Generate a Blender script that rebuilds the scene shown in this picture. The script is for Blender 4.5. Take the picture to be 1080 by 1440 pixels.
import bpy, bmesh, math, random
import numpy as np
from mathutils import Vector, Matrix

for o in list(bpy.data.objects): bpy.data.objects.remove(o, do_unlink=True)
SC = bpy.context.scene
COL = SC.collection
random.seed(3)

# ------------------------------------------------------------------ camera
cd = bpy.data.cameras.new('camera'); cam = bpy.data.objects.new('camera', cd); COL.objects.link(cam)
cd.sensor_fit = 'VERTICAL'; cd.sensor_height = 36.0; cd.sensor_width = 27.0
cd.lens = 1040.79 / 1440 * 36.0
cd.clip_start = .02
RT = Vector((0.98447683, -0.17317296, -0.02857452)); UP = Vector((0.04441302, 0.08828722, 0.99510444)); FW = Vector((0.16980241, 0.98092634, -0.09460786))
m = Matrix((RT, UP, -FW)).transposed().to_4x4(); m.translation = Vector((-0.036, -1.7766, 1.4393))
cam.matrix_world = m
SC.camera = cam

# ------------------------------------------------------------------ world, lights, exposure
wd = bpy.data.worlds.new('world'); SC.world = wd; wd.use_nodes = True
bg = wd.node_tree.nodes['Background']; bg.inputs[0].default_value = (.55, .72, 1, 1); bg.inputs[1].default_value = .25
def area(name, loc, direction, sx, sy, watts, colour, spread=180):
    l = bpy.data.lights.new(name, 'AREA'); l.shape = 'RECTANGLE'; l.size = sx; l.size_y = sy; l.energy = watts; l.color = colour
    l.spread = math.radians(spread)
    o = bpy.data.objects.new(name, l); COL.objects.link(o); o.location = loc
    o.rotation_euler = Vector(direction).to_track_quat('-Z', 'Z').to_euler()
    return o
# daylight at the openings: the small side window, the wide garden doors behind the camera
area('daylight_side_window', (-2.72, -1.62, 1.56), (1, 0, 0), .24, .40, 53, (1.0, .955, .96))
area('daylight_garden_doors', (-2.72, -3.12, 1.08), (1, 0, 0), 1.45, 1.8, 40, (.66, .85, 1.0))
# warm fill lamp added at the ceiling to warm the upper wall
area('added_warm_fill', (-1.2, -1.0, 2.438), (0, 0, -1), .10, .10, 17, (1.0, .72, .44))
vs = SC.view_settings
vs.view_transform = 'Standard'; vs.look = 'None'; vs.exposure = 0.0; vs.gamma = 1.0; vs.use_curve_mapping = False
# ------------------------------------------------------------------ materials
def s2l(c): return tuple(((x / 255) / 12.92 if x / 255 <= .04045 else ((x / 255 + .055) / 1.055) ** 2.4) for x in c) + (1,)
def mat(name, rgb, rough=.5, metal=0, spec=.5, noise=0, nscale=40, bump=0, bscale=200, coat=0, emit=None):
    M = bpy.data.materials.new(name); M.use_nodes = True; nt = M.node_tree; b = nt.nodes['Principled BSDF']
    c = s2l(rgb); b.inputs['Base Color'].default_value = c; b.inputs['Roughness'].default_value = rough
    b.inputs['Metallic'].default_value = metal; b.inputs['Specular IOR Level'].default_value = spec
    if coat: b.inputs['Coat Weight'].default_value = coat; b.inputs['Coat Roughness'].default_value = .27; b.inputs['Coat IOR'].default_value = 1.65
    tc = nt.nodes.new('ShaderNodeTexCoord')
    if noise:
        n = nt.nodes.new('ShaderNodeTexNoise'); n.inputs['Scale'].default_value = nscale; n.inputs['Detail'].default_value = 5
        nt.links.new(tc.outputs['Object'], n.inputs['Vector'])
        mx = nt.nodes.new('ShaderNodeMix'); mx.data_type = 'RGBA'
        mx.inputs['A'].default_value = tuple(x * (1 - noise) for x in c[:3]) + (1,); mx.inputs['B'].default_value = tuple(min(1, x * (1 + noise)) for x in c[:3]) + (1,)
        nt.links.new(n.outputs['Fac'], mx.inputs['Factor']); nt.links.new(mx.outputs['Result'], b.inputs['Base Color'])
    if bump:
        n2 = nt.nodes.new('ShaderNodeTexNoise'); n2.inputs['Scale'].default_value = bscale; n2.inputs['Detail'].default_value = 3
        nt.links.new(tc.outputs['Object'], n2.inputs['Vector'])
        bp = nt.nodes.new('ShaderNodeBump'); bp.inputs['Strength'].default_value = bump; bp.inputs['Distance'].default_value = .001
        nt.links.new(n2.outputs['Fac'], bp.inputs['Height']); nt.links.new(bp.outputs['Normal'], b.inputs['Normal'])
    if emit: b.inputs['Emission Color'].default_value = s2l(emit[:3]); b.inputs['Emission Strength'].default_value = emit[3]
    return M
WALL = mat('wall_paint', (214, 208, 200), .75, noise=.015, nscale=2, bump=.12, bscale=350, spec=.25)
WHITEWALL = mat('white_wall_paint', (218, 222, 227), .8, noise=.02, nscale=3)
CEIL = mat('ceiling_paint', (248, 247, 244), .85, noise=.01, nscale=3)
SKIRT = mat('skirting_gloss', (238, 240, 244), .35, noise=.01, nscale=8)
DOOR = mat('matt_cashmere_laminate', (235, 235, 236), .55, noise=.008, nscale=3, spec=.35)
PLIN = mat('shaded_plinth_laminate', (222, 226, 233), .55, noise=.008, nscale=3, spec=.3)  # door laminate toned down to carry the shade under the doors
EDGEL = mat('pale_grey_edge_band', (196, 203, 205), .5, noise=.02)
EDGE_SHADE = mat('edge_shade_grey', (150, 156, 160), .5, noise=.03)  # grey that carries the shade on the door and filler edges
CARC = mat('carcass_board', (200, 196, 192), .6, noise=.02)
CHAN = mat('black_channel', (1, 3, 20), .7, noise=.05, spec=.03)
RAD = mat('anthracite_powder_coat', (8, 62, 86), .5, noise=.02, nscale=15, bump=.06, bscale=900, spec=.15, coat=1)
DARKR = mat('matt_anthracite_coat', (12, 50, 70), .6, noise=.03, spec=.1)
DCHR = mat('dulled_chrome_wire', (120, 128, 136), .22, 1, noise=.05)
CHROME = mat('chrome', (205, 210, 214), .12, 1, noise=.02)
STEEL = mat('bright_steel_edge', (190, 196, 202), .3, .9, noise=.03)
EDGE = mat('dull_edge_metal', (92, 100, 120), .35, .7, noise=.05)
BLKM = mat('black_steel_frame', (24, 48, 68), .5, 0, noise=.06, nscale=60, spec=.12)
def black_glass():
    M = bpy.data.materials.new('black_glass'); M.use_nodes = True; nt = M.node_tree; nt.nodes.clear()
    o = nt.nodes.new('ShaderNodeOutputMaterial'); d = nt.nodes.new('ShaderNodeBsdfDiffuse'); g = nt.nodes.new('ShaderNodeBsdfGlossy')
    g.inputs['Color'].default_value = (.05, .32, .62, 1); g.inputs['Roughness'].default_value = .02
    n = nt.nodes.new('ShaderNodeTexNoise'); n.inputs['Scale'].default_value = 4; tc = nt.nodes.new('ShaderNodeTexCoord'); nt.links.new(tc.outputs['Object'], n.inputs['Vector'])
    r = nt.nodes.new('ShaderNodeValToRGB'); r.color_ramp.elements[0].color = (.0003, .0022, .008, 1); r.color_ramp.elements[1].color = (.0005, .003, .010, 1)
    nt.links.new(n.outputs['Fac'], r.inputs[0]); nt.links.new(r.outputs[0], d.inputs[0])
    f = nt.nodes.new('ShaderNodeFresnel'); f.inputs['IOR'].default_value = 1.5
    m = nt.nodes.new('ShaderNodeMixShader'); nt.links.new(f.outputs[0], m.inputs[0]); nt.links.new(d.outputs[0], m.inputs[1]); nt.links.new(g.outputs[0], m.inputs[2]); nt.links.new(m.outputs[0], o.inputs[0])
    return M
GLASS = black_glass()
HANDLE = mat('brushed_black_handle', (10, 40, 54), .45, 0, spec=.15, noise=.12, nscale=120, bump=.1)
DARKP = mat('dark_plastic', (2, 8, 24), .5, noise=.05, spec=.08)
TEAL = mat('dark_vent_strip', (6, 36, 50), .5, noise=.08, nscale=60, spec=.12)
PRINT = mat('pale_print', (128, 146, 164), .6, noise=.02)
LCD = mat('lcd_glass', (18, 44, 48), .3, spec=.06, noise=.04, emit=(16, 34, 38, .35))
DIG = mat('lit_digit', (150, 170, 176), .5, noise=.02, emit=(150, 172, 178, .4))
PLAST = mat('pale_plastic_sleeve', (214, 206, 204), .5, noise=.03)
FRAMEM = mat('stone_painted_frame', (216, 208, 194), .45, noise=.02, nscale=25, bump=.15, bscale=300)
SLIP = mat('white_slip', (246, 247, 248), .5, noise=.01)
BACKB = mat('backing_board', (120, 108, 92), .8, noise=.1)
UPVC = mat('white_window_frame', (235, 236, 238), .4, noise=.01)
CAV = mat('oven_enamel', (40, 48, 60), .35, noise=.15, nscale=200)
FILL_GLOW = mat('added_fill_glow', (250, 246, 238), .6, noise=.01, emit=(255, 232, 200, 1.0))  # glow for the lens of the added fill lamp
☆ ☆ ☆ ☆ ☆
What is being asked
Begin with the first line of the listing and copy exactly through the line that contains "random.seed(3)", please, keeping both ends and leaving out everything after.

Response to the exercise
Generate a Blender script that rebuilds the scene shown in this picture. The script is for Blender 4.5. Take the picture to be 1080 by 1440 pixels.
import bpy, bmesh, math, random
import numpy as np
from mathutils import Vector, Matrix

for o in list(bpy.data.objects): bpy.data.objects.remove(o, do_unlink=True)
SC = bpy.context.scene
COL = SC.collection
random.seed(3)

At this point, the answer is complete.